:: Material for this task
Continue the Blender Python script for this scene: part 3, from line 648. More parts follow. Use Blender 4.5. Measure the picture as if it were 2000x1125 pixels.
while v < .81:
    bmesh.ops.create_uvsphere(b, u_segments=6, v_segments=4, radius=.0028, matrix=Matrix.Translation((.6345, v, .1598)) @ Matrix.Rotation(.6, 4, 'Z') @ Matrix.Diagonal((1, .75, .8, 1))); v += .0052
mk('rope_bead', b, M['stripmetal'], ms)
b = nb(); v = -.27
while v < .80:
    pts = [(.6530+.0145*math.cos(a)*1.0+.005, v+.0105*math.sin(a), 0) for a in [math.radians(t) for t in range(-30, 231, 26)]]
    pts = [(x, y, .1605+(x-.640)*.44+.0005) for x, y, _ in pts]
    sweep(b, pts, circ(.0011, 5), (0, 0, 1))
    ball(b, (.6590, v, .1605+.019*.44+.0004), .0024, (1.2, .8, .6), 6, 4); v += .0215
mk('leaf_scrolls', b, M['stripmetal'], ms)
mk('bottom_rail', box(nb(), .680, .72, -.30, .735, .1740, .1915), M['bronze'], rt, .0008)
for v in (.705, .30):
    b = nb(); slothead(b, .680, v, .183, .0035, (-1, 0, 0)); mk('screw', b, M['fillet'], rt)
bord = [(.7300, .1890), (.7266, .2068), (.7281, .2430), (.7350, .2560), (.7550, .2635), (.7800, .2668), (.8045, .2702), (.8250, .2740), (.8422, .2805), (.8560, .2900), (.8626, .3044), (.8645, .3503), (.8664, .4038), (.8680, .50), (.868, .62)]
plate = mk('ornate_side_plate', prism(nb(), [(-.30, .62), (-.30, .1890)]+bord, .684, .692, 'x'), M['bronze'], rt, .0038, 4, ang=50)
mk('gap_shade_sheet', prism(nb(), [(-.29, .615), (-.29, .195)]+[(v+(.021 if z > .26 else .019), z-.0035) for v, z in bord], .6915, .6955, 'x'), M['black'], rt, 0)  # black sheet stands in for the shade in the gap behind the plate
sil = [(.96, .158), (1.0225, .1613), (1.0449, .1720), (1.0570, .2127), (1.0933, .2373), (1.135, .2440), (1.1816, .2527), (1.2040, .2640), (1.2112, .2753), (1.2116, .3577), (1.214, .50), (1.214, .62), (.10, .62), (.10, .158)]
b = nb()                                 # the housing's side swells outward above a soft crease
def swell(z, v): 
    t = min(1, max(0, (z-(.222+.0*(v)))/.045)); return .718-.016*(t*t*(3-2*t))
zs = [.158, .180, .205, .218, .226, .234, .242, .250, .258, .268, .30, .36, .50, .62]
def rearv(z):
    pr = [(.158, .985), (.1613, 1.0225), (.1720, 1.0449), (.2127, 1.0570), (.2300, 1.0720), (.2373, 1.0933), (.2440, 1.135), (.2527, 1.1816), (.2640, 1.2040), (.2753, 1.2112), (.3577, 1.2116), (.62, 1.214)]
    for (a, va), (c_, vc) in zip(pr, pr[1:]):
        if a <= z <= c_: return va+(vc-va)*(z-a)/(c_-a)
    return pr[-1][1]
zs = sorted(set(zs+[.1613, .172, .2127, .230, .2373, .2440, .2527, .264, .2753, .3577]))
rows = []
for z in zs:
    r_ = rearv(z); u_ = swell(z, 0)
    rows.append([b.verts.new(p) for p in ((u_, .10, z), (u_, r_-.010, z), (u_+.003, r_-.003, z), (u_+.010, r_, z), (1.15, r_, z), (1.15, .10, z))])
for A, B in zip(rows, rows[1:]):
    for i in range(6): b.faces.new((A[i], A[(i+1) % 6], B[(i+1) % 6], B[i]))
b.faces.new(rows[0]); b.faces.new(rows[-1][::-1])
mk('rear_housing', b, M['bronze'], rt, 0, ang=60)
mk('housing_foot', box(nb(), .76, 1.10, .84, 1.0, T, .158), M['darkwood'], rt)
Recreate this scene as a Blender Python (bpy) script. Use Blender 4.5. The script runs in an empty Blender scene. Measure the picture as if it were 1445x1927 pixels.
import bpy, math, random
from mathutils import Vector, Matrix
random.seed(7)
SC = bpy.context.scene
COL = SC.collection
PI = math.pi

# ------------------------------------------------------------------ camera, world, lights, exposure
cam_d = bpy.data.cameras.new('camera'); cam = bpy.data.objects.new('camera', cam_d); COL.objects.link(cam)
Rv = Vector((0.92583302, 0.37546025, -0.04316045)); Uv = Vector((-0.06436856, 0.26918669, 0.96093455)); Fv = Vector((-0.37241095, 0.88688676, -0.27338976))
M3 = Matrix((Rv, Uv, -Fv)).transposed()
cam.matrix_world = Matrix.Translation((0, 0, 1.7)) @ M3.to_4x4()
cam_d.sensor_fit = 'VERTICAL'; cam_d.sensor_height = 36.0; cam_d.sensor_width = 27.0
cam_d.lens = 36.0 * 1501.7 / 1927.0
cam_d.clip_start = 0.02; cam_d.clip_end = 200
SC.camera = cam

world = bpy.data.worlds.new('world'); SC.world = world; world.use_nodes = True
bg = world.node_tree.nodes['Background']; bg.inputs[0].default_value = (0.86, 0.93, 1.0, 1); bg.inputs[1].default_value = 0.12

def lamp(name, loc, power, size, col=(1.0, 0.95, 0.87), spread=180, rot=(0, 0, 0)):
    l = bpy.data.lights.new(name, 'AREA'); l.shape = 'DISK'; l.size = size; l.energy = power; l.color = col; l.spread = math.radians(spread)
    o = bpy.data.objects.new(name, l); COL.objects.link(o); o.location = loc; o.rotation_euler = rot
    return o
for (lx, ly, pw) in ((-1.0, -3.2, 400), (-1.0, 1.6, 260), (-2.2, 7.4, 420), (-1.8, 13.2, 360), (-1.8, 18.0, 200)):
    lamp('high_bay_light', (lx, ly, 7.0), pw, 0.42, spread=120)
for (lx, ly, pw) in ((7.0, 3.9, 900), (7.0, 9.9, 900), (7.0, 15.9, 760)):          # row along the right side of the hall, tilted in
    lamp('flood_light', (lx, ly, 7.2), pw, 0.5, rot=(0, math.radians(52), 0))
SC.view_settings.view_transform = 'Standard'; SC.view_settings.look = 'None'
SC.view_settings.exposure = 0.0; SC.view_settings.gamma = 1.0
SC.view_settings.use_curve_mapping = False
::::
Your instructions: Transcribe all the entries, keeping each one exactly as it is.

Task solution:
Continue the Blender Python script for this scene: part 3, from line 648. More parts follow. Use Blender 4.5. Measure the picture as if it were 2000x1125 pixels.
while v < .81:
    bmesh.ops.create_uvsphere(b, u_segments=6, v_segments=4, radius=.0028, matrix=Matrix.Translation((.6345, v, .1598)) @ Matrix.Rotation(.6, 4, 'Z') @ Matrix.Diagonal((1, .75, .8, 1))); v += .0052
mk('rope_bead', b, M['stripmetal'], ms)
b = nb(); v = -.27
while v < .80:
    pts = [(.6530+.0145*math.cos(a)*1.0+.005, v+.0105*math.sin(a), 0) for a in [math.radians(t) for t in range(-30, 231, 26)]]
    pts = [(x, y, .1605+(x-.640)*.44+.0005) for x, y, _ in pts]
    sweep(b, pts, circ(.0011, 5), (0, 0, 1))
    ball(b, (.6590, v, .1605+.019*.44+.0004), .0024, (1.2, .8, .6), 6, 4); v += .0215
mk('leaf_scrolls', b, M['stripmetal'], ms)
mk('bottom_rail', box(nb(), .680, .72, -.30, .735, .1740, .1915), M['bronze'], rt, .0008)
for v in (.705, .30):
    b = nb(); slothead(b, .680, v, .183, .0035, (-1, 0, 0)); mk('screw', b, M['fillet'], rt)
bord = [(.7300, .1890), (.7266, .2068), (.7281, .2430), (.7350, .2560), (.7550, .2635), (.7800, .2668), (.8045, .2702), (.8250, .2740), (.8422, .2805), (.8560, .2900), (.8626, .3044), (.8645, .3503), (.8664, .4038), (.8680, .50), (.868, .62)]
plate = mk('ornate_side_plate', prism(nb(), [(-.30, .62), (-.30, .1890)]+bord, .684, .692, 'x'), M['bronze'], rt, .0038, 4, ang=50)
mk('gap_shade_sheet', prism(nb(), [(-.29, .615), (-.29, .195)]+[(v+(.021 if z > .26 else .019), z-.0035) for v, z in bord], .6915, .6955, 'x'), M['black'], rt, 0)  # black sheet stands in for the shade in the gap behind the plate
sil = [(.96, .158), (1.0225, .1613), (1.0449, .1720), (1.0570, .2127), (1.0933, .2373), (1.135, .2440), (1.1816, .2527), (1.2040, .2640), (1.2112, .2753), (1.2116, .3577), (1.214, .50), (1.214, .62), (.10, .62), (.10, .158)]
b = nb()                                 # the housing's side swells outward above a soft crease
def swell(z, v): 
    t = min(1, max(0, (z-(.222+.0*(v)))/.045)); return .718-.016*(t*t*(3-2*t))
zs = [.158, .180, .205, .218, .226, .234, .242, .250, .258, .268, .30, .36, .50, .62]
def rearv(z):
    pr = [(.158, .985), (.1613, 1.0225), (.1720, 1.0449), (.2127, 1.0570), (.2300, 1.0720), (.2373, 1.0933), (.2440, 1.135), (.2527, 1.1816), (.2640, 1.2040), (.2753, 1.2112), (.3577, 1.2116), (.62, 1.214)]
    for (a, va), (c_, vc) in zip(pr, pr[1:]):
        if a <= z <= c_: return va+(vc-va)*(z-a)/(c_-a)
    return pr[-1][1]
zs = sorted(set(zs+[.1613, .172, .2127, .230, .2373, .2440, .2527, .264, .2753, .3577]))
rows = []
for z in zs:
    r_ = rearv(z); u_ = swell(z, 0)
    rows.append([b.verts.new(p) for p in ((u_, .10, z), (u_, r_-.010, z), (u_+.003, r_-.003, z), (u_+.010, r_, z), (1.15, r_, z), (1.15, .10, z))])
for A, B in zip(rows, rows[1:]):
    for i in range(6): b.faces.new((A[i], A[(i+1) % 6], B[(i+1) % 6], B[i]))
b.faces.new(rows[0]); b.faces.new(rows[-1][::-1])
mk('rear_housing', b, M['bronze'], rt, 0, ang=60)
mk('housing_foot', box(nb(), .76, 1.10, .84, 1.0, T, .158), M['darkwood'], rt)
Recreate this scene as a Blender Python (bpy) script. Use Blender 4.5. The script runs in an empty Blender scene. Measure the picture as if it were 1445x1927 pixels.
import bpy, math, random
from mathutils import Vector, Matrix
random.seed(7)
SC = bpy.context.scene
COL = SC.collection
PI = math.pi

# ------------------------------------------------------------------ camera, world, lights, exposure
cam_d = bpy.data.cameras.new('camera'); cam = bpy.data.objects.new('camera', cam_d); COL.objects.link(cam)
Rv = Vector((0.92583302, 0.37546025, -0.04316045)); Uv = Vector((-0.06436856, 0.26918669, 0.96093455)); Fv = Vector((-0.37241095, 0.88688676, -0.27338976))
M3 = Matrix((Rv, Uv, -Fv)).transposed()
cam.matrix_world = Matrix.Translation((0, 0, 1.7)) @ M3.to_4x4()
cam_d.sensor_fit = 'VERTICAL'; cam_d.sensor_height = 36.0; cam_d.sensor_width = 27.0
cam_d.lens = 36.0 * 1501.7 / 1927.0
cam_d.clip_start = 0.02; cam_d.clip_end = 200
SC.camera = cam

world = bpy.data.worlds.new('world'); SC.world = world; world.use_nodes = True
bg = world.node_tree.nodes['Background']; bg.inputs[0].default_value = (0.86, 0.93, 1.0, 1); bg.inputs[1].default_value = 0.12

def lamp(name, loc, power, size, col=(1.0, 0.95, 0.87), spread=180, rot=(0, 0, 0)):
    l = bpy.data.lights.new(name, 'AREA'); l.shape = 'DISK'; l.size = size; l.energy = power; l.color = col; l.spread = math.radians(spread)
    o = bpy.data.objects.new(name, l); COL.objects.link(o); o.location = loc; o.rotation_euler = rot
    return o
for (lx, ly, pw) in ((-1.0, -3.2, 400), (-1.0, 1.6, 260), (-2.2, 7.4, 420), (-1.8, 13.2, 360), (-1.8, 18.0, 200)):
    lamp('high_bay_light', (lx, ly, 7.0), pw, 0.42, spread=120)
for (lx, ly, pw) in ((7.0, 3.9, 900), (7.0, 9.9, 900), (7.0, 15.9, 760)):          # row along the right side of the hall, tilted in
    lamp('flood_light', (lx, ly, 7.2), pw, 0.5, rot=(0, math.radians(52), 0))
SC.view_settings.view_transform = 'Standard'; SC.view_settings.look = 'None'
SC.view_settings.exposure = 0.0; SC.view_settings.gamma = 1.0
SC.view_settings.use_curve_mapping = False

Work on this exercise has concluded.